Bradford political leaders are divided over proposals for the authority to offer mortgages to aspiring home-owners struggling during the credit crunch.

The department for Communities and Local Government was today expected to allow councils to lend at 3.93 per cent to prospective house-buyers.

Supporters hope council mortgages will stave off repossessions and evictions, prop up the housing market and support first-time buyers.

But Bradford Council leader Kris Hopkins said: “I can’t see how the Council is in a position to offer mortgages. There are ways to borrow through credit unions and we are quite happy to facilitate those services in Council buildings. But the Council should not be using its resources for it.

“There is limited money available to spend and that should be spent on core services for children, on regeneration, elderly people, getting the bins emptied. That is the day job and that is what we should be concentrating on.”

However, Ian Greenwood, Labour leader on Bradford Council, said: “The Council did it in the 70s and it was highly successful.

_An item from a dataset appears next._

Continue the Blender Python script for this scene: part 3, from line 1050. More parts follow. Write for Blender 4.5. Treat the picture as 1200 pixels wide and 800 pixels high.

Clearly we wouldn’t want to divert money from core services but one of the things about mortgages is that people pay them back over a period of time.

“I think it is particularly worth looking at this for people on low incomes because they often have no other way to get mortgages.”

Jeanette Sunderland, leader of the Liberal Democrat group, said: “The only people who would benefit from this would be the highly-paid consultant bankers who have got us into this mess in the first place.

“The length of time it would take for the Council to set up a scheme like this and the amount of money the Council would pay would far outweigh the benefits.”

The proposals have been backed by the New Local Government Network, a think tank led by former Shipley MP Chris Leslie.

Mr Leslie said: “Councils used to be in the mortgage business until the 1970s and 80s when this facility was wound down by the Government, as it was then assumed that the private banks could cope. We now know that a diversity of mortgage provision is needed to prevent the current crisis.”